O halde, dava konusu şey üzerinde kim veya kimler hak sahibi ise, davayı da bu kişi veya kişilerin açması gerekir. Davayı açabilmek için gerekli sıfat, dava konusu şey üzerinde hak sahibi olan kişiye aittir. Bir kimsenin davacı veya davalı sıfatına sahip olup olmadığı tıpkı hakkın mevcut olup olmadığının tayininde olduğu gibi maddi hukuka göre belirlenir (.......... 1997, s.307).
Mahkemenin taraflar arasında dava konusu hakkın esası hakkında bir karar verebilmesi için, bu kişilerin o davada gerçekten davacı ve davalı sıfatlarına sahip olmaları gerekir. Bir davada taraf olarak gösterilen kişiler, taraf ve dava ehliyetine ve davayı takip yetkisine sahip olsalar bile, taraflardan birinin o davada gerçekten davacı ve davalı sıfatı yoksa davanın esası hakkında bir karar verilemez; dava, sıfat yokluğundan (husumetten) reddedilir.
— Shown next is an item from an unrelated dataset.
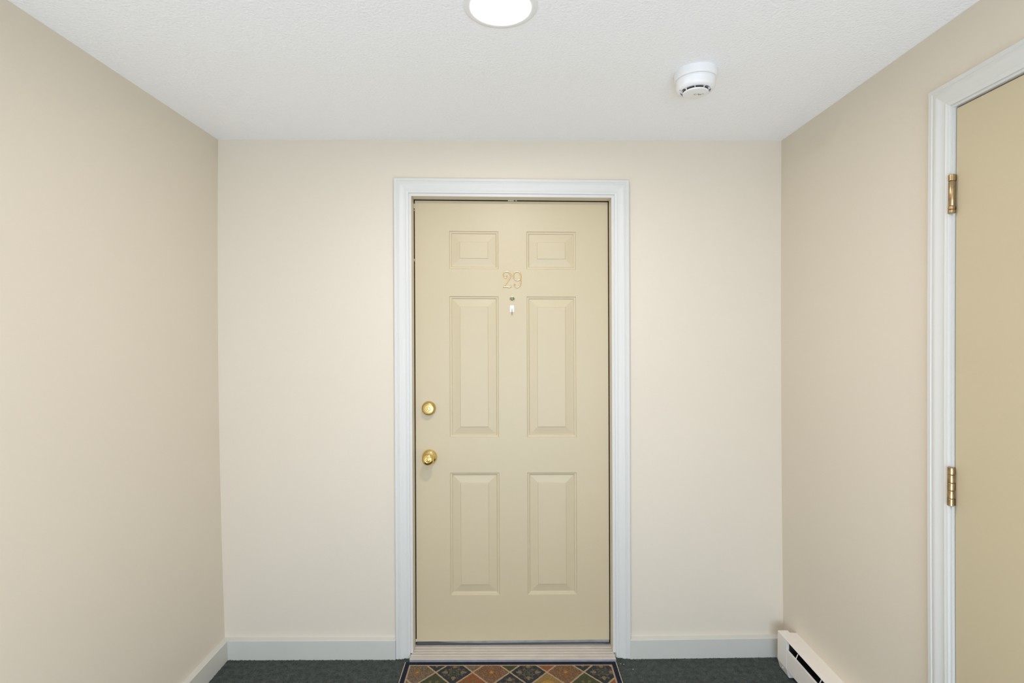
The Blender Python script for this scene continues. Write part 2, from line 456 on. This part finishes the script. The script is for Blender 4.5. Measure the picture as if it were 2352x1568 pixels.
# knob
c = at_door(-0.3860, 0.9130)
m = MB(); m.lathe([(.0360, 0), (.0365, .002), (.0355, .0060), (.0325, .0115), (.0275, .0160), (.0205, .0190), (.0165, .0215), (.0001, .0215)], c, X, Z, nY, 'brass', 56)
kn = m.build('door_knob', door, smooth=True, label='polished brass knob')
m = MB(); m.lathe([(.0145, .018), (.0150, .028), (.0185, .034), (.0250, .041), (.0283, .048), (.0289, .053), (.0275, .059), (.0235, .0645), (.0185, .0672), (.0145, .0680), (.0128, .0655), (.0001, .0650)], c, X, Z, nY, 'brass', 56)
m.build('knob_grip', kn, smooth=True)
m = MB(); m.lathe([(.0098, .0645), (.0098, .0685), (.0085, .0700), (.0060, .0705), (.0056, .0690), (.0001, .0690)], c, X, Z, nY, 'brass', 36)
m.box(tuple(c + Vector((-.0010, -.0710, -.0040))), tuple(c + Vector((.0010, -.0685, .0040))), 'keydark')
m.build('lock_cylinder', kn, smooth=True, label='keyhole button')
# house number: two brass figures of bent rod
def fig(name, strokes, label):
    m = MB()
    for pts, balls in strokes:
        P = [Vector((0.0116 + (1120 + u/9.8 - 1176.5)*0.002092, DF - .0034, 1.6760 - (600 + v/9.8 - 694.5)*0.002092)) for u, v in pts]
        Pc = catmull(P, 6)
        m.tube(Pc, .0025, 'gilt', 10, 1.0)
        for bi, br in balls:
            m.lathe([(br*math.sin(PI*k/8)+1e-5, -br*math.cos(PI*k/8)) for k in range(9)], P[bi], X, Z, nY, 'gilt', 14)
    return m.build(name, door, smooth=True, label=label)
fig('number_digit', [([(432, 430), (425, 458), (398, 466), (368, 442), (353, 400), (365, 352), (400, 328), (440, 323), (488, 345), (515, 385), (516, 430), (490, 490), (450, 545), (408, 598), (375, 645), (360, 670)], [(0, .0036), (-1, .0030)]),
                     ([(360, 671), (400, 661), (440, 664), (485, 673), (515, 666), (532, 650)], [(4, .0031)])], 'brass figure 2')
fig('number_digit', [([(745, 478), (750, 430), (738, 375), (705, 335), (660, 322), (615, 340), (588, 390), (584, 440), (604, 490), (640, 518), (685, 522), (722, 505), (742, 488), (752, 530), (746, 590), (722, 645), (680, 674), (640, 672), (612, 645), (605, 612)], [(-1, .0036), (12, .0034)])], 'brass figure 9')
# peephole
c = at_door(0.0115, 1.6740)
m = MB(); m.lathe([(.0125, 0), (.0125, .0015), (.0115, .0030), (.0098, .0034), (.0092, .0022), (.0001, .0022)], c, X, Z, nY, 'satin', 32)
ph = m.build('peephole', door, smooth=True, label='round brass peephole')
m = MB(); m.lathe([(.0090, .0020), (.0082, .0038), (.0060, .0052), (.0030, .0060), (.0001, .0062)], c, X, Z, nY, 'glass', 28)
m.build('peephole_lens', ph, smooth=True, label='dark glass lens')

# adhesive hook below the peephole
hk = empty('adhesive_hook', (0.0105, DF, 1.625), label='small white adhesive hook stuck under the peephole', category='hook')
m = MB(); m.box((.0012, DF-.0022, 1.6105), (.0198, DF, 1.6425), 'hookw'); m.build('mounting_plate', hk, bevel=.002)
m = MB(); m.tube(catmull([(.0105, DF-.004, 1.626), (.0105, DF-.004, 1.614), (.0105, DF-.005, 1.602), (.0105, DF-.010, 1.5975), (.0105, DF-.015, 1.600), (.0105, DF-.0155, 1.606)], 6), .0013, 'wire', 8, axis=(1, 0, 0))
m.build('wire_hook', hk, smooth=True, label='thin brown wire hook')

# ------------------------------------------------------------------ threshold
th = empty('door_threshold', (0.01, 0, 0), label='worn ribbed wooden threshold under the panelled door', category='threshold')
prof = [(-.0500, FZ+.001), (-.0500, -.0060), (-.0500, -.0016), (-.0470, -.0002), (-.0440, -.0016), (-.0400, -.0018), (-.0385, -.0004), (-.0360, -.0004), (-.0345, -.0018)]
y = -.022
for k in range(4):
    prof += [(y, -.0018), (y+.0012, .0004), (y+.0048, .0004), (y+.0060, -.0018)]; y += .0205
prof += [(.100, -.0018), (.100, FZ+.001)]
def th_x(side, yy):
    if yy < 0.0: return (-.4645 if side < 0 else .4925)
    return (-.4565 if side < 0 else .4895)
m = MB(); m.sweep(None, [[(th_x(s, yy), yy, zz) for yy, zz in prof] for s in (-1, 1)], 'sill'); m.build('ribbed_board', th, smooth=False)
m = MB(); m.sweep(None, [[(x_, yy, zz) for yy, zz in ((-.0500, FZ+.001), (-.0520, FZ+.001), (-.0522, -.0040), (-.0500, -.0036))] for x_ in (-.4640, .4920)], 'front_shade'); m.build('front_shade_strip', th, label='added strip, grey for the shaded front edge')

# ------------------------------------------------------------------ second door, in the right wall
tr2 = empty('trim_2', (1.27, -1.42, 0), kind='structure', label='white moulded casing around the plain door on the right', category='door trim')
t2 = lambda s, z, h: (xr(z) - h, s, z)
casing(tr2, -0.8880, -1.9600, 2.2265, t2, FZ)
def jr(x, y, z): return (xr(z) + x, y, z)
JI0, JI1, JT = -0.9620, -1.8800, 2.1530
for y0_, y1_, z0_, z1_, nm in ((DY0, JI0, FZ, JT, 'jamb_side'), (DY1, JI1, FZ, JT, 'jamb_side'), (DY0, DY1, JT, JT+.010, 'jamb_head')):
    m = MB(); m.box((-.004, y0_, z0_), (.139, y1_, z1_), 'white', jr, 8 if nm == 'jamb_side' else 1); m.build(nm, tr2)
for y0_, y1_, z0_, z1_ in ((JI0, JI0-.014, 0, JT), (JI1, JI1+.014, 0, JT), (JI0, JI1, JT-.014, JT)):
    m = MB(); m.box((.052, y0_, z0_), (.09, y1_, z1_), 'white', jr, 8 if z0_ == 0 else 1); m.build('door_stop', tr2)
m = MB(); m.box((.0025, JI0-.003, .000), (.050, JI1+.003, JT-.0045), 'door', jr, 12)
door2 = m.build('door_2', kind='structure', bevel=.0015, label='plain flat beige door on the right wall', category='door')
for hz, long_ in ((1.9055, True), (1.0670, False), (.24, False)):
    hh = .0555
    cx = xr(hz) - .0085; cy = JI0 - .0015
    m = MB()
    m.box((cx+.012, cy-.0012, hz-hh+.002), (cx+.040, cy+.0008, hz+hh-.002), 'antique')
    hg = m.build('hinge', door2, label='antique brass hinge')
    cuts = [1, .66, -.62, -.80, -1] if long_ else [1, .62, .2, -.2, -.62, -1]
    for q, (a_, b_) in enumerate(zip(cuts[:-1], cuts[1:])):
        m = MB(); r = .0088 if (a_-b_) < 1 else .0082
        o_ = Vector((cx, cy, hz + b_*hh))
        L = (a_-b_)*hh
        m.lathe([(r*.90, .0003), (r, .0014), (r, L-.0014), (r*.90, L-.0003)], o_, X, Y, Z, 'antique', 28)
        if q % 2 == 0:
            m.box((cx+.002, cy-.0030, hz+b_*hh+.0008), (cx+.0125, cy+.0010, hz+a_*hh-.0008), 'keydark')
        m.build('hinge_knuckle', hg, smooth=True)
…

Görüldüğü üzere, taraf sıfatı usul hukuku sorunu olmayıp, dava konusu sübjektif hakkın özüne ilişkin bir maddi hukuk sorunu olduğundan taraf sıfatının yokluğu, davada taraf olarak gözüken kişiler arasında dava konusu hakkın doğumuna engel olduğu için defi değil, yargılamanın her aşamasında taraflarca ileri sürülmesi mümkün ve mahkemece de kendiliğinden nazara alınması zorunlu bir itiraz niteliğindedir.
Nitekim aynı ilkeler, Hukuk Genel Kurulu"nun 23.06.2004 gün ve 2004/4-371 E. 2004/375 K.; 18.04.2007 gün ve 2007/5-233 E., 2007/221 K.; 04.03.2009 gün ve 2009/10-34 E. 2009/104 K.; 04.11.2009 gün ve 2009/2-402 E., 2009/484 K. sayılı kararlarında da benimsenmiştir.
Görülmektedir ki, öncelikle ortada dava konusu edilmeye uygun bir hak bulunmalı ve dava, o hakkın sahibi durumunda olan ve dava ehliyetine sahip bulunan kişi tarafından açılmış olmalıdır.
O halde mahkemece, öncelikle davacının dava hakkı bulunup bulunmadığı araştırılmalı ve sonucuna uygun bir karar verilmesi gerekirken, yanılgılı değerlendirme ile yazılı şekilde karar verilmiş olması usul ve yasaya uygun görülmemiştir.
.
Bu itibarla yukarıda açıklanan esaslar gözönünde tutulmaksızın yazılı şekilde hüküm tesisi isabetsiz, temyiz itirazları bu nedenlerle yerinde olduğundan kabulü ile hükmün HUMK.nun 428.maddesi gereğince BOZULMASINA ve peşin alınan temyiz harcının istek halinde temyiz edene iadesine, 02.05.2013 tarihinde oybirliğiyle karar verildi.